Welcome to McBride's celebrity liquor venture. It's exactly as bat[expletive] as he is.
The Don Gato backstory is dense. He's a fictional Mexican wrestler who took McBride and Steve Little under his wing, both at his dojo and in the sweltering agave fields outside. He's like a Scrabble-playing Hulk Hogan, but with more cats and less racism.
Together, McBride brought Gato's tequila to life -- just in time to be prominently featured in the final season of The Righteous Gemstones. Those trailers where Eli is enjoying retirement on a boat? The bottle that millionaire mega-pastor has on board is none other than Don Gato.
Which makes this a good time to dig in to the latest celebrity booze venture in a long line of them. McBride promises additive-free tequila at under $40 per bottle and a dense mythology behind its namesake. Is it any good?
Don Gato Reposado: B-
There's a bit of a yellow tint to it in the bottle. Pour it over ice and it fades to nearly clear. It smells slightly sweet, slightly salty and a little boozy. You pick up notes of that roasted agave; it mostly smells like a generic tequila.

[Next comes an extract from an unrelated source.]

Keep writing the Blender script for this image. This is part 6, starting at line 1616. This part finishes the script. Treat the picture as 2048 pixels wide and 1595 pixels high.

The first sip tells you what that lack of color suggests. This didn't spend much time in the barrel. There's some minor oak and vanilla, but my first impression is this is all very light. That's great news if you're looking for an easy sipper (and mixer that's easy to get lost in even the laziest cocktails) but a bummer if you're looking for a little more nuance.
Toward the end you get a bit of the cinnamon and allspice that I'd really like to see more of. There's definitely a big "what if" about all this, as though we were maybe a few more months of aging from having something really interesting. But as is, it's a perfectly cromulent tequila. There's agave and certain vegetable-adjacent notes. More importantly, there's only a little heat involved here -- nothing in terms of burn.
It wouldn't be my first choice. but that doesn't mean it doesn't have its place. This is a totally fine tequila bumped up a notch by its fictional and glorious backstory. If George Clooney came out with a story about how he cut his buddy's foot off outside a Mexican wrestling school, I'd probably have fonder feelings for Casamigos, too.
Don Gato Blanco: B+
This is a bit spicier and more agave forward than the reposado out of the bottle. The smell is strong, but appealing. You get a little bit of that earthy spice, somewhere between cinnamon and mint, that comes out of properly aged agave.
The opening sip backs this up. There's much more volume to this pour. The flavor is more defined, stronger. There's a gentle fruitiness and a little, almost creamy vanilla that's backed with just a minor spice. That cinnamon/wintergreen agave flavor kicks in toward the end to give you something to linger on, along with a lasting sweetness that sends you off happy. Like the reposado, there's no burn involved. You can drink this all day.
I'm not getting the ethanol and sting of other celebrity tequilas. Where it shines is the price point; at less than $40 per bottle you're getting a blanco that offers a little extra complexity. It's similar to Lalo -- backed by a moderately known name (from different worlds) and offering a slightly buttery tequila at a good price. It might not bring as much to the table as a bottle of Gran Centenario, but at half the cost it doesn't have to. It's just a pretty dang solid tequila.
Would I drink it instead of a Hamm's?
This a pass/fail mechanism where I compare whatever I’m drinking to my baseline cheap beer. That’s the standby from the land of sky-blue waters, Hamm’s. So the question to answer is: on a typical day, would I drink Don Gato over a cold can of Hamm’s?
The reposado will be blended into margaritas and other basic cocktails. The blanco can stick around as a sipper. But Don Gato's early offerings are a success; one decent tequila and one good one along with some truly funny history surrounding it. Not actual history, mind you, but that hardly matters.